Rivalität ist auch das Stichwort in der Modewelt. Rivalität in den Maßen der Kleider, Rivalität im Aussehen, Rivalität in der Gestaltung, Rivalität in der Liebe, Rivalität mit sich selbst als Schöpfer. Gerade diesen inneren Wettkampf zeigt „Yves Saint Laurent“ in einer authentischen Art und Weise, legt dabei den Fokus auf die Beziehung zwischen den beiden Homosexuellen, die ohne einander nicht können und dennoch die Treue in Momenten vergessen. Doch Loyalität und Empathie hält sie zusammen, Bergé ist jene Stütze für Saint Laurent bis zu dessen Tod. Sie geben sich einander hin, geben sich Schuld und Verantwortung, begeben sich in Maxima, die Saint Laurents künstlerische Aktivität beeinflussen.
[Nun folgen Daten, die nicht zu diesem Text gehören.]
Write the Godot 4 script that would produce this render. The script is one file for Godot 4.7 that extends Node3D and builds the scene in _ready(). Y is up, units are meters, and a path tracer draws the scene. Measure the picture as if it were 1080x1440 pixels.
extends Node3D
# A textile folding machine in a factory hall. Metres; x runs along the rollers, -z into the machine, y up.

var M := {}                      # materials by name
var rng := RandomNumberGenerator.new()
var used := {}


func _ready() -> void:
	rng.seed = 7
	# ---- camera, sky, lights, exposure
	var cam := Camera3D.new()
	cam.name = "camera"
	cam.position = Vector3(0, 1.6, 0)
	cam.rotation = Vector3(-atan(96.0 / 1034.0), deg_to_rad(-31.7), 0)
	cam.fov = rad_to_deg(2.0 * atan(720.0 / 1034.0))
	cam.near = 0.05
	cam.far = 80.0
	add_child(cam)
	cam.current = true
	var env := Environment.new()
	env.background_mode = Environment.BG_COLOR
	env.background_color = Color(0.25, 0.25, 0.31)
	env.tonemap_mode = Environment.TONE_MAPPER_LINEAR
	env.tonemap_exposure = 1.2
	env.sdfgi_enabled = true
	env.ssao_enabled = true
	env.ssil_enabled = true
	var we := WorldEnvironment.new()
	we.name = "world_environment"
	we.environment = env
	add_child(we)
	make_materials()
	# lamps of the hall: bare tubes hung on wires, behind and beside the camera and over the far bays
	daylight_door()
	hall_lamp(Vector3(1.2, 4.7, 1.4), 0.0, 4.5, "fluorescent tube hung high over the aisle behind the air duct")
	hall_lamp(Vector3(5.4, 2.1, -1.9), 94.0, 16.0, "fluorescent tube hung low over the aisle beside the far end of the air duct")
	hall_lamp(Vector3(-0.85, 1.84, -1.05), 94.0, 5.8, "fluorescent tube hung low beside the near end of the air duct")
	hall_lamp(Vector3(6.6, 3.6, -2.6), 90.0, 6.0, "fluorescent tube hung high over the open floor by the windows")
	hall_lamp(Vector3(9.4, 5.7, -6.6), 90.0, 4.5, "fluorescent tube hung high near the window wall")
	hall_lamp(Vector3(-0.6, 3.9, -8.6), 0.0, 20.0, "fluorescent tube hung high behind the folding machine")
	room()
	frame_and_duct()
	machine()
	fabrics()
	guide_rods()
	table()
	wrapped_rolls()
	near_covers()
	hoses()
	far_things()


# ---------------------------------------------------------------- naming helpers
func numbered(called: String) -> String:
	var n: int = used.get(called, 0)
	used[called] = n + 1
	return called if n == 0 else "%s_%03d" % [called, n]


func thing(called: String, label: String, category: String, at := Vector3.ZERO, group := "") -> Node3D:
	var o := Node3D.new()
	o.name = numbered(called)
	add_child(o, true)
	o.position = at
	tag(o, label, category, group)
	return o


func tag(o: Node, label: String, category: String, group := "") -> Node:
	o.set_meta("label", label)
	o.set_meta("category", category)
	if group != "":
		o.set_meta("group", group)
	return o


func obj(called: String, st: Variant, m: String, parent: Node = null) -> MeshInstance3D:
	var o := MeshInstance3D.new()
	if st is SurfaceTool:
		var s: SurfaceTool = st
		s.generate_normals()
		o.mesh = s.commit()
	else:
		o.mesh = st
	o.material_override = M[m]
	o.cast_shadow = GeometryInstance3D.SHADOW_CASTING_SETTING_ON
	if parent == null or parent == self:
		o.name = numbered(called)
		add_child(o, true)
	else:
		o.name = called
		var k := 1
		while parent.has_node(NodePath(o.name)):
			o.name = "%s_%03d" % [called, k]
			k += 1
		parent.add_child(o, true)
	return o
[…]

Es wird klar, dass er ohne seinen Lebensgefährten, der gleichzeitig sein Manager war, zu all dem im Geiste fähig war, ihn aber zur praktischen Umsetzung brauchte und diese Abhängigkeit in einem Wechselbad der Gefühle sowohl genoss als auch unter Schmerzen ertrug.

Selbst für jene, die ein generelles Desinteresse gegenüber Mode hegen, falsifiziert Lespert die vermutete Oberflächlichkeit der Faszination und gewährt einen tiefen Einblick in das Wesen eines Mannes, dessen Schaffen sicherlich für immer zeitlos bleiben wird.